» What to do
Extract the complete listing and output it unchanged.

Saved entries
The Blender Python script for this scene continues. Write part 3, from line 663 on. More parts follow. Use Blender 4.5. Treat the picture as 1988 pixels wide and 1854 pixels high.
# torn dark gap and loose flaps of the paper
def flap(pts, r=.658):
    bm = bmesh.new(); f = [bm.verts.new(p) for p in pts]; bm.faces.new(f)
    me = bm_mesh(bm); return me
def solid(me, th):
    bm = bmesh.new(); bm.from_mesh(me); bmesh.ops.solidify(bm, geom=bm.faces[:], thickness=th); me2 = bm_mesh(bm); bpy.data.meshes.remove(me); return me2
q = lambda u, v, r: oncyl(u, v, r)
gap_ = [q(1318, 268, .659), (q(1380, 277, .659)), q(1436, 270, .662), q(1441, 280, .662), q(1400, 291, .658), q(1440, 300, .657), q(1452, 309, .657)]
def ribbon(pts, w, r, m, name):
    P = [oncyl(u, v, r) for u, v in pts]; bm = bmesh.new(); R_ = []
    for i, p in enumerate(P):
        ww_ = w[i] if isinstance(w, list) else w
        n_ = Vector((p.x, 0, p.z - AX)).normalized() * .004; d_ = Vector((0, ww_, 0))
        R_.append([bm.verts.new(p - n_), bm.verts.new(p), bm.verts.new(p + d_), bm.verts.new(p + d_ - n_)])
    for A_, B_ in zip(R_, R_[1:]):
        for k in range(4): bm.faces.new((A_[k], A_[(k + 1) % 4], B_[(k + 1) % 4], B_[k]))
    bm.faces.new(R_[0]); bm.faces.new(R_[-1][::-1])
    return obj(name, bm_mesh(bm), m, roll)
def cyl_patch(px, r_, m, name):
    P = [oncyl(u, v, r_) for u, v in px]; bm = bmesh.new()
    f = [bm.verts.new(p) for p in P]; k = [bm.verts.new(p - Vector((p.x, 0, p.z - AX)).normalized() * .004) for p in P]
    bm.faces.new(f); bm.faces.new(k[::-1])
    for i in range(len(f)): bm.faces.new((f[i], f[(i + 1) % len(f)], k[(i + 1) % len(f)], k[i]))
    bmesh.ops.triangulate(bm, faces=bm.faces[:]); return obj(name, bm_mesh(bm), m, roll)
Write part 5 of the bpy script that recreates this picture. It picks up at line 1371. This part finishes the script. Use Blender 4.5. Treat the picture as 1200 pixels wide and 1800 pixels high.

» Written response
The Blender Python script for this scene continues. Write part 3, from line 663 on. More parts follow. Use Blender 4.5. Treat the picture as 1988 pixels wide and 1854 pixels high.
# torn dark gap and loose flaps of the paper
def flap(pts, r=.658):
    bm = bmesh.new(); f = [bm.verts.new(p) for p in pts]; bm.faces.new(f)
    me = bm_mesh(bm); return me
def solid(me, th):
    bm = bmesh.new(); bm.from_mesh(me); bmesh.ops.solidify(bm, geom=bm.faces[:], thickness=th); me2 = bm_mesh(bm); bpy.data.meshes.remove(me); return me2
q = lambda u, v, r: oncyl(u, v, r)
gap_ = [q(1318, 268, .659), (q(1380, 277, .659)), q(1436, 270, .662), q(1441, 280, .662), q(1400, 291, .658), q(1440, 300, .657), q(1452, 309, .657)]
def ribbon(pts, w, r, m, name):
    P = [oncyl(u, v, r) for u, v in pts]; bm = bmesh.new(); R_ = []
    for i, p in enumerate(P):
        ww_ = w[i] if isinstance(w, list) else w
        n_ = Vector((p.x, 0, p.z - AX)).normalized() * .004; d_ = Vector((0, ww_, 0))
        R_.append([bm.verts.new(p - n_), bm.verts.new(p), bm.verts.new(p + d_), bm.verts.new(p + d_ - n_)])
    for A_, B_ in zip(R_, R_[1:]):
        for k in range(4): bm.faces.new((A_[k], A_[(k + 1) % 4], B_[(k + 1) % 4], B_[k]))
    bm.faces.new(R_[0]); bm.faces.new(R_[-1][::-1])
    return obj(name, bm_mesh(bm), m, roll)
def cyl_patch(px, r_, m, name):
    P = [oncyl(u, v, r_) for u, v in px]; bm = bmesh.new()
    f = [bm.verts.new(p) for p in P]; k = [bm.verts.new(p - Vector((p.x, 0, p.z - AX)).normalized() * .004) for p in P]
    bm.faces.new(f); bm.faces.new(k[::-1])
    for i in range(len(f)): bm.faces.new((f[i], f[(i + 1) % len(f)], k[(i + 1) % len(f)], k[i]))
    bmesh.ops.triangulate(bm, faces=bm.faces[:]); return obj(name, bm_mesh(bm), m, roll)
Write part 5 of the bpy script that recreates this picture. It picks up at line 1371. This part finishes the script. Use Blender 4.5. Treat the picture as 1200 pixels wide and 1800 pixels high.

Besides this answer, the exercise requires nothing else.